Posts Tagged ‘Marta Barrio’

RICHARD’S WEEKEND MOVIE REVIEWS FROM CP24! FRIDAY AUGUST 04, 2017.

Richard and CP24 anchor Nathan Downer have a look at the weekend’s new movies including “The Dark Tower,” the eco-documentary “An Inconvenient Sequel: Truth to Power,” the latest Kathryn Bigelow film “Detroit” and the culinary road trip of “The Trip to Spain.”

Watch the whole thing HERE!

THE TRIP TO SPAIN: 3 STARS. “clearly in a Cervantes state of mind.”

It’s hard to know exactly how to categorize “The Trip” movies. Since 2010 Steve Coogan and Rob Brydon have co-starred in a series of British television travel shows, later cut down to feature length movies for North America.

The first saw the dynamic duo do a restaurant tour of northern England, then came “The trip to Italy” where they followed in the footsteps of early 19th century English poets on the Grand Tour. This time around trade plates of pasta for pintxos and paella in “The trip to Spain.”

The films are semi-fictional ad libbed culinary road trip adventures that have become increasingly melancholy as the odometer clocks each passing mile. They aren’t documentaries nor are they Food Network style travel shows. They are funny, although the laughs are fewer and further a part in the new, but they also contain moments of profound despondency. Sometimes they seem to be little more than a showcase for Coogan and Brydon’s prodigious gifts of celebrity mimicry, other times they are pathos dipped examinations of aging.

The third course on their culinary trip sees these two—imagine an intellectual version of The Two Ronnies—sample the best of Spain’s New Traditional restaurants, take in the sights but they spend most of their time not appreciating the beautiful coastal scenery but hilariously poking fun at a who’s who of Hollywood, including Al Pacino, Sean Connery and Woody Allen.

Wedged between the jokes and Michael Caine impressions is Coogan’s dissatisfaction, both personal and professional. Contrasted with Brydon’s happy family life and career, Coogan’s fear of becoming last week’s news as he enters his fifties gives the film an edge the others haven’t had. That means “The Trip to Spain” isn’t nearly all-out funny as the others, but it does have more substance. The others weren’t exactly empty calories but this one feels weightier.

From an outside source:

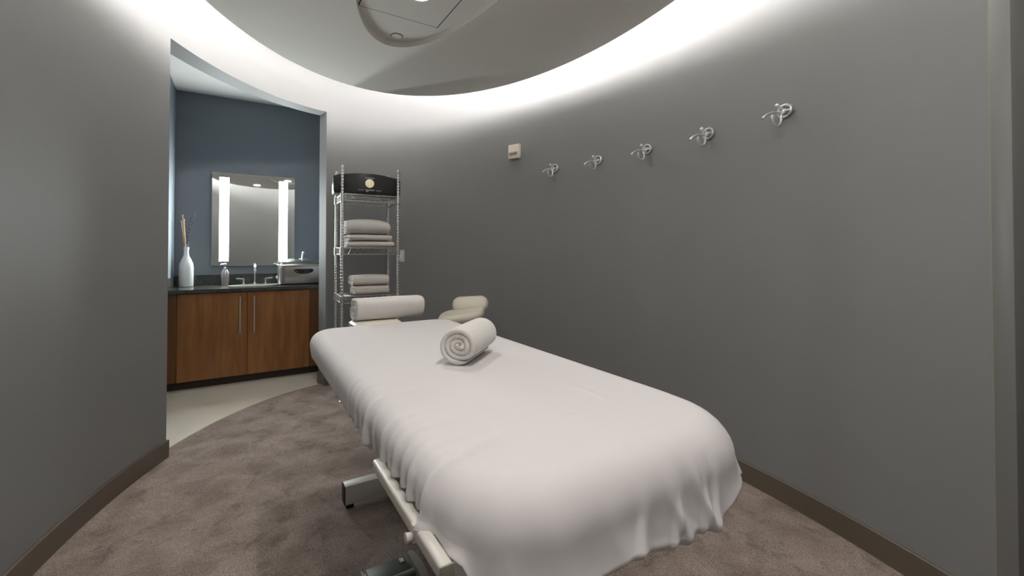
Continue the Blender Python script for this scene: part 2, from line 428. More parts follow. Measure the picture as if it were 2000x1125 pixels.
for L0, L1, hx in ((-0.486, 0.0445, -0.012), (0.0485, 0.584, 0.102)):
    b = MB(); vbox(b, L0, L1, 0.0, 0.020, 0.080, 0.862, 0.0015)
    dr = b.build('door', M['wood'], vc, smooth=False)
    h = MB().tube([(hx, -0.028, 0.475), (hx, -0.028, 0.822)], 0.0055, 12)
    for z in (0.52, 0.777): h.tube([(hx, 0.0, z), (hx, -0.028, z)], 0.004, 8)
    h.build('handle', M['nickel'], dr)

# counter with an oval cut-out
ct = thing('countertop', 'dark polished stone countertop with oval sink cut-out over the cherry cabinet', 'countertop', A(0.0, SF, 0.868), ROT)
oc = (0.115, 0.275); oa, ob = 0.220, 0.150
L0, L1, y0, y1 = -0.568, 0.798, -0.025, 0.608
def rect_ray(a):
    dx, dy = math.cos(a), math.sin(a); ts = []
    if dx > 1e-9: ts.append((L1 - oc[0]) / dx)
    if dx < -1e-9: ts.append((L0 - oc[0]) / dx)
    if dy > 1e-9: ts.append((y1 - oc[1]) / dy)
    if dy < -1e-9: ts.append((y0 - oc[1]) / dy)
    t = min(ts); return (oc[0] + dx * t, oc[1] + dy * t)
angs = [2 * PI * i / 64 for i in range(64)] + [math.atan2(y - oc[1], x - oc[0]) % (2 * PI) for x in (L0, L1) for y in (y0, y1)]
angs = sorted(angs); n = len(angs); vs = []; fs = []
for a in angs:
    rx, ry = rect_ray(a); t_ = math.atan2(math.sin(a) / ob, math.cos(a) / oa)
    ex, ey = oc[0] + oa * math.cos(t_), oc[1] + ob * math.sin(t_)
    vs += [(rx, ry, 0), (rx, ry, 0.032), (ex, ey, 0.032), (ex, ey, 0)]
for i in range(n):
    a = 4 * i; b_ = 4 * ((i + 1) % n)
    for j in range(4): fs.append((a + j, b_ + j, b_ + (j + 1) % 4, a + (j + 1) % 4))
MB().add(vs, fs).build('slab', M['granite'], ct, smooth=False)
b = MB(); vbox(b, L0, L1, 0.588, 0.607, 0.032, 0.135, 0.001); b.build('backsplash', M['granite'], ct, smooth=False)
b = MB(); vbox(b, L0, L0 + 0.018, 0.0, 0.587, 0.032, 0.135, 0.001); b.build('side_splash', M['granite'], ct, smooth=False)
sk = thing('sink', 'oval steel sink basin set in the dark stone counter', 'sink', A(0.115, SF + 0.275, 0.868), ROT)
prof = [(0.235, 0.0345), (0.235, 0.0375), (0.216, 0.0375), (0.209, 0.02), (0.195, -0.03), (0.16, -0.075), (0.08, -0.092), (0.012, -0.095), (0.012, -0.105)]
MB().lathe(prof, (0, 0, 0), 64, 1.0, 0.68).build('basin', M['steel'], sk)
MB().lathe([(0.001, -0.090), (0.022, -0.090), (0.024, -0.094)], (0, 0, 0), 20).build('drain', M['chrome'], sk)
CT_Z = 0.9

# faucet
fa = thing('faucet', 'chrome gooseneck faucet with two lever handles behind the sink', 'faucet', A(0.115, SF + 0.50, CT_Z), ROT)
g = MB().lathe([(0.024, 0), (0.024, 0.008), (0.012, 0.016)], n=24)
g.tube([(0, 0, 0.0), (0, 0, 0.16)] + arc((0, -0.045, 0.165), 0.045, 0, PI * 0.97, 14, 'yz') + [(0, -0.092, 0.135)], 0.0095, 12)
g.lathe([(0.012, 0.125), (0.014, 0.13), (0.014, 0.15), (0.010, 0.152)], (0, -0.092, 0), 20)
g.build('spout', M['chrome'], fa)
for sx in (-1, 1):
    g = MB().lathe([(0.022, 0), (0.022, 0.006), (0.010, 0.012), (0.009, 0.05), (0.012, 0.052), (0.012, 0.062), (0.002, 0.064)], (sx * 0.10, 0, 0), 20)
    g.tube([(sx * 0.10, 0, 0.057), (sx * 0.165, -0.01, 0.060)], 0.006, 10)
    g.build('handle', M['chrome'], fa)

# soap dispenser
sd = thing('soap_dispenser', 'slim metallic soap dispenser between the white vase and the faucet', 'soap dispenser', A(-0.146, SF + 0.47, CT_Z), ROT)
MB().lathe([(0.030, 0.0), (0.031, 0.01), (0.036, 0.09), (0.033, 0.13), (0.022, 0.155), (0.014, 0.163)], n=24, sx=1, sy=0.75).build('bottle', mat('pewter', (0.48, 0.45, 0.44), 0.3, 0.7), sd)
g = MB().lathe([(0.013, 0.163), (0.013, 0.178), (0.005, 0.18), (0.005, 0.205), (0.012, 0.208), (0.012, 0.220), (0.002, 0.222)], n=16)
g.tube([(0, 0, 0.213), (-0.03, -0.02, 0.213), (-0.04, -0.027, 0.205)], 0.005, 8)
g.build('pump', M['chrome'], sd)

# vase and dried stems
vx = A(-0.463, SF + 0.45, CT_Z)
va = thing('bottle_vase', 'white ceramic bottle vase on the left end of the counter', 'vase', vx, ROT)
MB().lathe([(r_ * 0.84, z_) for r_, z_ in [(0.001, 0), (0.064, 0.0), (0.070, 0.006), (0.071, 0.05), (0.071, 0.19), (0.066, 0.225), (0.048, 0.265), (0.030, 0.295), (0.024, 0.32), (0.024, 0.355), (0.027, 0.385),
            (0.020, 0.385), (0.018, 0.35), (0.018, 0.31), (0.001, 0.30)]], n=40).build('bottle', M['ceramic'], va)
def stem(name, mt, pts, r, label, cat, group, leaves=0):
    o = thing(name, label, cat, vx + Vector((0, 0, 0.30)), ROT, group)
    P = smooth_path([(p[0], p[1], p[2]) for p in pts], 6)
    MB().tube(P, r, 6).build('stalk', mt, o)
    if leaves:
        f = MB()
        for i in range(leaves):
            k = int(len(P) * (0.42 + 0.56 * i / leaves)); p = P[min(k, len(P) - 1)]
            for a in range(3):
                an = a * 2.1 + i * 0.9; q = p + Vector((math.cos(an) * 0.011, math.sin(an) * 0.011, 0.010))
                f.tube([p, (p + q) / 2 + Vector((0, 0, 0.002)), q], [0.002, 0.0048, 0.001], 5)
        f.build('blossoms', M['sprig'], o)
    return o
GS = 'dried stems in the white vase'
stem('dried_reed', M['reed'], [(-0.006, 0.0, 0.02), (-0.012, 0.0, 0.15), (-0.034, 0.0, 0.40)], [0.0035] * 12 + [0.006], 'tallest tan reed leaning left out of the white vase', 'dried stem', GS)
stem('dried_reed', M['reed'], [(-0.002, 0.008, 0.02), (-0.010, 0.01, 0.15), (-0.022, 0.012, 0.36)], [0.0035] * 12 + [0.006], 'upright tan reed in the middle of the vase bunch', 'dried stem', GS)
stem('dried_reed', M['reed'], [(-0.01, -0.006, 0.02), (-0.02, -0.01, 0.15), (-0.042, -0.012, 0.34)], [0.003] * 12 + [0.005], 'short tan reed at the left of the vase bunch', 'dried stem', GS)
stem('lavender_sprig', M['stemm'], [(0.006, 0.0, 0.02), (0.012, 0.0, 0.15), (0.035, 0.0, 0.36)], 0.002, 'dark dried lavender sprig leaning right from the white vase', 'dried stem', GS, 14)
stem('lavender_sprig', M['stemm'], [(0.008, 0.005, 0.02), (0.018, 0.005, 0.15), (0.045, 0.0, 0.30), (0.068, 0.0, 0.46)], 0.0013, 'tallest thin dark sprig bending right above the vase', 'dried stem', GS, 4)

# ------------------------------------------------------------------ lit mirror
mr = thing('lighted_mirror', 'rectangular wall mirror with two glowing vertical light strips above the sink', 'mirror', A(0.114, AB, 1.577), ROT)
MW, MH = 0.762, 0.965
MB().box((0, -0.022, 0), (MW - 0.03, 0.036, MH - 0.03)).build('housing', M['glassedge'], mr, smooth=False)
MB().box((0, -0.0425, 0), (MW, 0.005, MH), bev=0.001).build('glass', M['mirror'], mr, smooth=False)
for x in (-0.275, 0.268):
    MB().box((x, -0.0458, 0.0), (0.082, 0.0016, 0.87)).build('light_strip', M['strip'], mr, smooth=False)

# ------------------------------------------------------------------ towel warmer / roaster on the counter
rs = thing('roaster_oven', 'stainless countertop roaster with black rimmed lid beside the sink', 'roaster', A(0.55, SF + 0.33, CT_Z), ROT)
def rrect(hx, hy, r, n=8):
    out = []
    for cx, cy, a0 in ((hx - r, hy - r, 0), (-hx + r, hy - r, PI / 2), (-hx + r, -hy + r, PI), (hx - r, -hy + r, 1.5 * PI)):
        for i in range(n + 1): a = a0 + PI / 2 * i / n; out.append((cx + r * math.cos(a), cy + r * math.sin(a)))
    return out
def loft(rings):
    vs = []; fs = []; n = len(rings[0][0])
    for poly, z in rings: vs += [(x, y, z) for x, y in poly]
    for i in range(len(rings) - 1):
        for j in range(n): fs.append((i * n + j, i * n + (j + 1) % n, (i + 1) * n + (j + 1) % n, (i + 1) * n + j))
    fs.append(tuple(range(n - 1, -1, -1))); fs.append(tuple((len(rings) - 1) * n + j for j in range(n)))
    return MB().add(vs, fs)
HX, HY = 0.232, 0.150
loft([(rrect(HX - .012, HY - .012, .05), 0), (rrect(HX - .006, HY - .006, .055), 0.012)]).build('base', M['black'], rs)
loft([(rrect(HX - .004, HY - .004, .06), 0.012), (rrect(HX, HY, .06), 0.02), (rrect(HX, HY, .06), 0.185), (rrect(HX + .004, HY + .004, .06), 0.19), (rrect(HX + .004, HY + .004, .06), 0.197)]).build('body', M['steel'], rs)
ld = loft([(rrect(HX + .010, HY + .010, .06), 0.197), (rrect(HX + .012, HY + .012, .06), 0.203), (rrect(HX - .002, HY - .002, .06), 0.209)]).build('lid_rim', M['steel'], rs)
lid = loft([(rrect(HX - .006, HY - .006, .06), 0.209), (rrect(HX - .012, HY - .012, .06), 0.224), (rrect(HX - .04, HY - .04, .06), 0.243), (rrect(HX - .09, HY - .075, .05), 0.255), (rrect(HX - .15, HY - .10, .03), 0.26)]).build('lid', mat('smoked_lid', (0.13, 0.145, 0.14), 0.22, 0.7), rs)
g = MB().lathe([(0.030, 0.255), (0.030, 0.264), (0.014, 0.272), (0.008, 0.276)], n=20)
g.tube([(0, 0, 0.27), (0.004, 0, 0.305), (0.010, 0, 0.325)], [0.008, 0.008, 0.011], 10).sphere((0.011, 0, 0.329), 0.013)
g.build('lid_handle', M['chrome'], lid)
# oval grip on the front
g = MB(); pf = []
for i in range(25):
    a = PI * i / 24
    pf.append((-0.085 * math.cos(a), -HY - 0.006 - 0.022 * math.sin(a), 0.150 - 0.030 * math.sin(a)))
g.tube(pf, 0.009, 8); g.box((0, -HY - 0.010, 0.155), (0.17, 0.014, 0.014), bev=0.005)
lens_ = [(-0.084 * math.cos(PI * i / 20), 0.158 - 0.040 * math.sin(PI * i / 20)) for i in range(21)]
k0 = len(g.v); m_ = len(lens_)
g.add([(x, -HY - 0.001, z) for x, z in lens_] + [(x, -HY - 0.010, z) for x, z in lens_],
      [tuple(range(m_)), tuple(range(2 * m_ - 1, m_ - 1, -1))] + [(i, (i + 1) % m_, m_ + (i + 1) % m_, m_ + i) for i in range(m_)])
g.build('front_grip', M['gloss'], rs)
MB().lathe([(0.001, 0), (0.014, 0), (0.014, 0.012), (0.009, 0.018), (0.001, 0.018)], (-HX, -0.03, 0.075), 16, axis=Matrix.Rotation(-PI / 2, 3, 'Y')).build('knob', M['chrome'], rs)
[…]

“The Trip to Spain” features much of the stuff fans expect—Brydon’s “small man in a box” voice makes an appearance and Coogan’s way with words gives us culinary descriptions like, “life affirming butter”—but director Michael Winterbottom is clearly in a Cervantes state of mind as he sets his Don Quixote and Sancho Panza off on a new Spanish adventure.